Copy the lines below verbatim, but only from the line containing "Write part 2 of" through the end of the data.

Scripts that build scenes
————
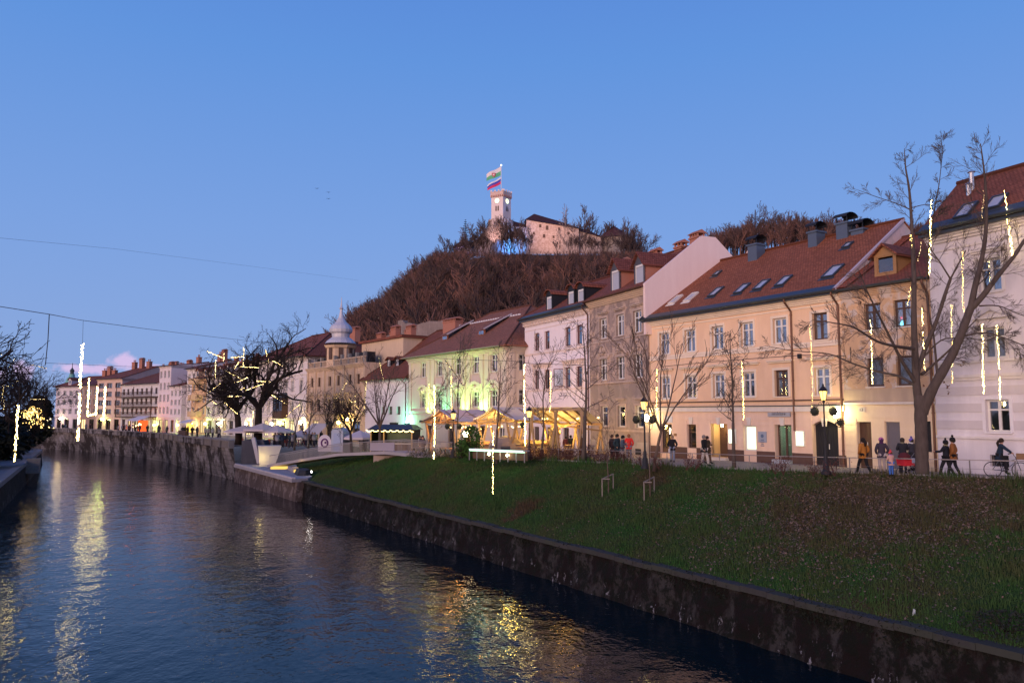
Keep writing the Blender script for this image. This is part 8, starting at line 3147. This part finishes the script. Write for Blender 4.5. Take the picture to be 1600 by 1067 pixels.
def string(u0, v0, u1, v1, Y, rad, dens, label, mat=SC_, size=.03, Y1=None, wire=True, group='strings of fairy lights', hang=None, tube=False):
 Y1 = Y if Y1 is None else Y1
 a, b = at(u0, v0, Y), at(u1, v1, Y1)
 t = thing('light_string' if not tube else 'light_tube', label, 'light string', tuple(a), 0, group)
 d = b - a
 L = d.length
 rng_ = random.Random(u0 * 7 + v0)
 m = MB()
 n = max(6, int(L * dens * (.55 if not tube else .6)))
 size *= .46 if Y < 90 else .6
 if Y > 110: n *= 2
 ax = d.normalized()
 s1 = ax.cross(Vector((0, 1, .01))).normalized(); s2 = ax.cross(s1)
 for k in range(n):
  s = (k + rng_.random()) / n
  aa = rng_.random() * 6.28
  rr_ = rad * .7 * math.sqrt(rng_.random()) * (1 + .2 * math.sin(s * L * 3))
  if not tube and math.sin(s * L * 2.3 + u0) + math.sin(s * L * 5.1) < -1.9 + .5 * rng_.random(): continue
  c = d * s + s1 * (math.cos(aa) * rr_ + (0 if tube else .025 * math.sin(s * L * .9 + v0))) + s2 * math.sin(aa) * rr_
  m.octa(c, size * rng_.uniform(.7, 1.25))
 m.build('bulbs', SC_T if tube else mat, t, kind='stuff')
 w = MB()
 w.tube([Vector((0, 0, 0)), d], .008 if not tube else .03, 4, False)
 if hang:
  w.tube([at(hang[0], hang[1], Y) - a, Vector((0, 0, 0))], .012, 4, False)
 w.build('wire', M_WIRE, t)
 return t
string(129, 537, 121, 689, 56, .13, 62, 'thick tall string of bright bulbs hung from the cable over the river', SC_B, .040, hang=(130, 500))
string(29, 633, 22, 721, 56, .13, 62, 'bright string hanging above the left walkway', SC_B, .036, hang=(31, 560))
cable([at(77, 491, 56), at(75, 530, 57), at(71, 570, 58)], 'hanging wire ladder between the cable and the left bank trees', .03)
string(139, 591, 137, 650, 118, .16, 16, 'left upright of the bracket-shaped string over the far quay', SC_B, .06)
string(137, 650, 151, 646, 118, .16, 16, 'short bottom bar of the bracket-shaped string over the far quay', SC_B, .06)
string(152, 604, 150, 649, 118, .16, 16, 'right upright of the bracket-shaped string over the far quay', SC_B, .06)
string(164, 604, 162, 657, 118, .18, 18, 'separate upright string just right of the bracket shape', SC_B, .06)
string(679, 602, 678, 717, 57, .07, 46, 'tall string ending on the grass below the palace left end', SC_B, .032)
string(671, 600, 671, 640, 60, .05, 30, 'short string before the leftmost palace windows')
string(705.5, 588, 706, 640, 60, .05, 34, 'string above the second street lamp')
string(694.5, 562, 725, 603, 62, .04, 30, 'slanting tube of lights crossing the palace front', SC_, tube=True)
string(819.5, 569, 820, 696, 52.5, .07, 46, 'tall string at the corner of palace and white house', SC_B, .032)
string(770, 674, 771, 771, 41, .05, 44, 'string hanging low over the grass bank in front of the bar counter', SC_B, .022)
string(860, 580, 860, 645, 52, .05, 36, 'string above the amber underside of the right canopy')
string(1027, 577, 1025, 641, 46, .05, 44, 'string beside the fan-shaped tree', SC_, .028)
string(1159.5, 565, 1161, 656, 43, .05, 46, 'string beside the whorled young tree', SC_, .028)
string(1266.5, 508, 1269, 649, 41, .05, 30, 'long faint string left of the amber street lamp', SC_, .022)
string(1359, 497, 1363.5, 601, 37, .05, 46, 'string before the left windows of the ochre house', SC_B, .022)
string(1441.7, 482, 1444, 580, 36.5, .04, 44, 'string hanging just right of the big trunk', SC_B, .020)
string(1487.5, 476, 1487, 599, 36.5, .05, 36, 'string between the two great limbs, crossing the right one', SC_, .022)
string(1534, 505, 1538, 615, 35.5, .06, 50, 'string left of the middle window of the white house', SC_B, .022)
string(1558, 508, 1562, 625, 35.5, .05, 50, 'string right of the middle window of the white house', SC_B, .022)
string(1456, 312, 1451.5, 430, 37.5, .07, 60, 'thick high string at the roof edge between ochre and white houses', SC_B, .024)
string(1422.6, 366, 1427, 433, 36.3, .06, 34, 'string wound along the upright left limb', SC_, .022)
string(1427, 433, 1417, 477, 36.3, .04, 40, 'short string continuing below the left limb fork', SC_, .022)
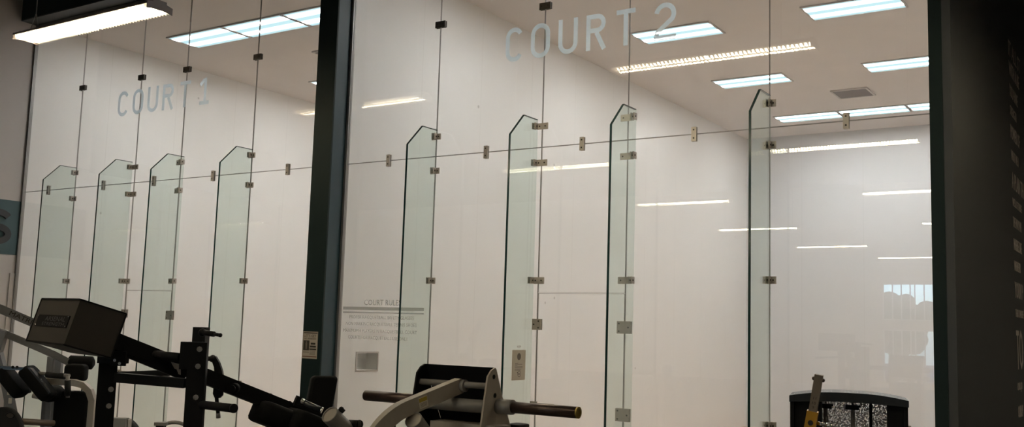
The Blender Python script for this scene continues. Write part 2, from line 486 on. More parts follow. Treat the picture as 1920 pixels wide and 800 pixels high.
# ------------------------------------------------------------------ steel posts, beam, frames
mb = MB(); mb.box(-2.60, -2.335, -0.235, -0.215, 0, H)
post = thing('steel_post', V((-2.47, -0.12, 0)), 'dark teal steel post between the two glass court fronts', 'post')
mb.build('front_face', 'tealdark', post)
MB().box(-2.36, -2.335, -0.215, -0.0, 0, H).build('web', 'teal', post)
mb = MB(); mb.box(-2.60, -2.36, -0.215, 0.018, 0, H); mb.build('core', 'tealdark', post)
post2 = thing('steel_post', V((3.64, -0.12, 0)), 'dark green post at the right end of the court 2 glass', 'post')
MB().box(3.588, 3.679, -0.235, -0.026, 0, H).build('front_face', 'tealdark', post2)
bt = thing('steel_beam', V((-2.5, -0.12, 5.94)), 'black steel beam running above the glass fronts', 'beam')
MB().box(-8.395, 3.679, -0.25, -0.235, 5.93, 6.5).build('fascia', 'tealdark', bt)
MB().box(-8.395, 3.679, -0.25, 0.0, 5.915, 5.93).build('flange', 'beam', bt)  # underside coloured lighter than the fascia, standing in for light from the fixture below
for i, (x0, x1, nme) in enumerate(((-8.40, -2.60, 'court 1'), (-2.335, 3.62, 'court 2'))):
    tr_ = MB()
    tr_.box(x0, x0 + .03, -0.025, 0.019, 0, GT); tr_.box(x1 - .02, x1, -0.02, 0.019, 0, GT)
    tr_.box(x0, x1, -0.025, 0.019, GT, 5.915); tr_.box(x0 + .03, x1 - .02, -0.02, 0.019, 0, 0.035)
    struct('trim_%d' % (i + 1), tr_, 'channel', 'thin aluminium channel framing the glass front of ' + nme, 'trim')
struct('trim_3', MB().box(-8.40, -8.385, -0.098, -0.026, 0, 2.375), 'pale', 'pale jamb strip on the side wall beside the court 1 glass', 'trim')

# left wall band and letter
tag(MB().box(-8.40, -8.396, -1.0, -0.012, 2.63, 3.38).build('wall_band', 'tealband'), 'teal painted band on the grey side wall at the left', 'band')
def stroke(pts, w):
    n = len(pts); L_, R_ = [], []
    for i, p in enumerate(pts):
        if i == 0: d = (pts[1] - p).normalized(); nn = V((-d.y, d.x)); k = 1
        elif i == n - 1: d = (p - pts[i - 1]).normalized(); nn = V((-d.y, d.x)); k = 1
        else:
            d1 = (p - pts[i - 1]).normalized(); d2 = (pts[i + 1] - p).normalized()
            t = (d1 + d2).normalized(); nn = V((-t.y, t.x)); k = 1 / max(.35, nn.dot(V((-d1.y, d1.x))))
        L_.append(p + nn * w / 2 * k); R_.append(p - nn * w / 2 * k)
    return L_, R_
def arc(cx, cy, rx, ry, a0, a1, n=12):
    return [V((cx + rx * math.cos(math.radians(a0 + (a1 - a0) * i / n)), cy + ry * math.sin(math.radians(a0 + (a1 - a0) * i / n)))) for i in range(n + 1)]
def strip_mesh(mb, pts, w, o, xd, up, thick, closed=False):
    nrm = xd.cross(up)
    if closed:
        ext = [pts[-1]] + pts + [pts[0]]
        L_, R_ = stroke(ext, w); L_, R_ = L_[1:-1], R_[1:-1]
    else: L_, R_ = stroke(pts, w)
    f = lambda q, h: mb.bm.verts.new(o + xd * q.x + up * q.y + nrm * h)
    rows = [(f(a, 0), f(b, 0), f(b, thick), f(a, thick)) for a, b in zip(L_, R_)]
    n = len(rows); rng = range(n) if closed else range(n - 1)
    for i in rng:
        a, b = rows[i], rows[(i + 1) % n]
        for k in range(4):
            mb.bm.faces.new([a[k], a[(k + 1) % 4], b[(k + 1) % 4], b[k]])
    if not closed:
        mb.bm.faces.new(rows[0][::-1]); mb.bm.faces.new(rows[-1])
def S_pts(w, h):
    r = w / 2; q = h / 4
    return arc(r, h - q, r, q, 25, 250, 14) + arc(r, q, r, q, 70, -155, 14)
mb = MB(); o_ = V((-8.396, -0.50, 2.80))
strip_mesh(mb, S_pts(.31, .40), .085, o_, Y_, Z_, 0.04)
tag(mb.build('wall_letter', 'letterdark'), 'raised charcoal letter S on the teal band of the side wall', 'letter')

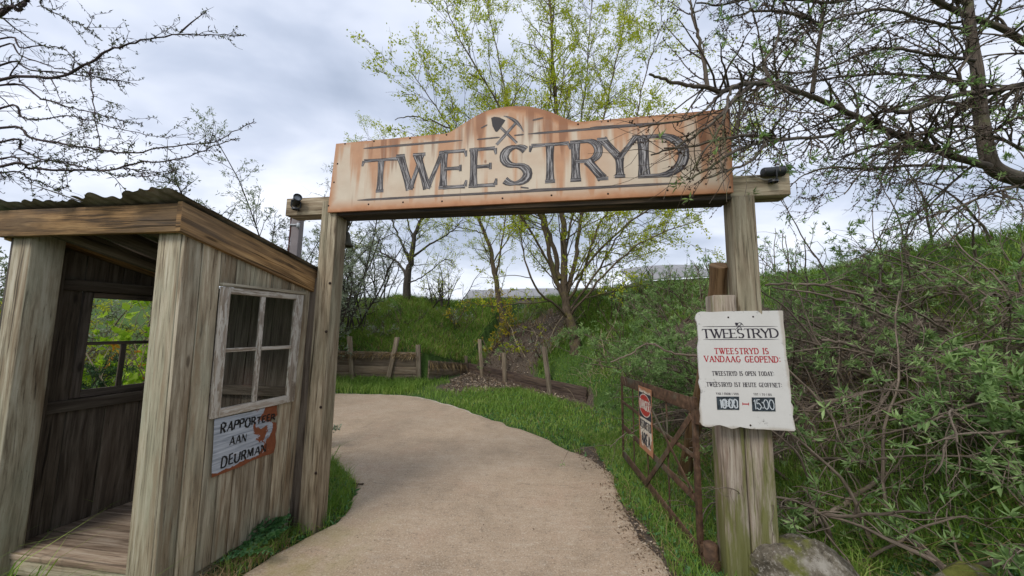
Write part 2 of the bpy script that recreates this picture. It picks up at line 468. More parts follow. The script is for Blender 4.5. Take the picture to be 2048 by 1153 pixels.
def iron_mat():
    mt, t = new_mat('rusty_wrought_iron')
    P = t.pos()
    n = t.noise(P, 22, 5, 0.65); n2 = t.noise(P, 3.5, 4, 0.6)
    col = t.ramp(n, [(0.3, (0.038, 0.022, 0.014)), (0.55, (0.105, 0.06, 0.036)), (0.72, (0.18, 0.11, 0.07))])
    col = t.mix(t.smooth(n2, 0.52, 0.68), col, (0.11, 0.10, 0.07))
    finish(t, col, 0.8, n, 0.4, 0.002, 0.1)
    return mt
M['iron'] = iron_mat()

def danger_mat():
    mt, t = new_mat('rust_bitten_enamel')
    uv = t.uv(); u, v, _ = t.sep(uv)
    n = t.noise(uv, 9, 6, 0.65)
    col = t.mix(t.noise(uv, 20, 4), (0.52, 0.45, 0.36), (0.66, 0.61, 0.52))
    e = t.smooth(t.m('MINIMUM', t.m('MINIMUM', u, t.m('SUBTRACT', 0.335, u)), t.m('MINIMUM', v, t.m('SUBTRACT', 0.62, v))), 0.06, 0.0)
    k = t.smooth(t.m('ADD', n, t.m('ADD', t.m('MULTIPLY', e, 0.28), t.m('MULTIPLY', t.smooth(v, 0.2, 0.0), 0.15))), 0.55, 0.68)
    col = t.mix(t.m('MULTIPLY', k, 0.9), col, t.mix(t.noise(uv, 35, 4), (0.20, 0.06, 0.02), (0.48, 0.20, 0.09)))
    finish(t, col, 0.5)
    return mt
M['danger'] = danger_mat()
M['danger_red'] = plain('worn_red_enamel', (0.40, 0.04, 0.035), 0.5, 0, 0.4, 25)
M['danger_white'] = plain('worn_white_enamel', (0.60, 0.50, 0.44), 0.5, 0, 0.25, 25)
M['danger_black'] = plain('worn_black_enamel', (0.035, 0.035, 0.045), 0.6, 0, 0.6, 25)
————
• [Full answer]
Write part 2 of the bpy script that recreates this picture. It picks up at line 468. More parts follow. The script is for Blender 4.5. Take the picture to be 2048 by 1153 pixels.
def iron_mat():
    mt, t = new_mat('rusty_wrought_iron')
    P = t.pos()
    n = t.noise(P, 22, 5, 0.65); n2 = t.noise(P, 3.5, 4, 0.6)
    col = t.ramp(n, [(0.3, (0.038, 0.022, 0.014)), (0.55, (0.105, 0.06, 0.036)), (0.72, (0.18, 0.11, 0.07))])
    col = t.mix(t.smooth(n2, 0.52, 0.68), col, (0.11, 0.10, 0.07))
    finish(t, col, 0.8, n, 0.4, 0.002, 0.1)
    return mt
M['iron'] = iron_mat()

def danger_mat():
    mt, t = new_mat('rust_bitten_enamel')
    uv = t.uv(); u, v, _ = t.sep(uv)
    n = t.noise(uv, 9, 6, 0.65)
    col = t.mix(t.noise(uv, 20, 4), (0.52, 0.45, 0.36), (0.66, 0.61, 0.52))
    e = t.smooth(t.m('MINIMUM', t.m('MINIMUM', u, t.m('SUBTRACT', 0.335, u)), t.m('MINIMUM', v, t.m('SUBTRACT', 0.62, v))), 0.06, 0.0)
    k = t.smooth(t.m('ADD', n, t.m('ADD', t.m('MULTIPLY', e, 0.28), t.m('MULTIPLY', t.smooth(v, 0.2, 0.0), 0.15))), 0.55, 0.68)
    col = t.mix(t.m('MULTIPLY', k, 0.9), col, t.mix(t.noise(uv, 35, 4), (0.20, 0.06, 0.02), (0.48, 0.20, 0.09)))
    finish(t, col, 0.5)
    return mt
M['danger'] = danger_mat()
M['danger_red'] = plain('worn_red_enamel', (0.40, 0.04, 0.035), 0.5, 0, 0.4, 25)
M['danger_white'] = plain('worn_white_enamel', (0.60, 0.50, 0.44), 0.5, 0, 0.25, 25)
M['danger_black'] = plain('worn_black_enamel', (0.035, 0.035, 0.045), 0.6, 0, 0.6, 25)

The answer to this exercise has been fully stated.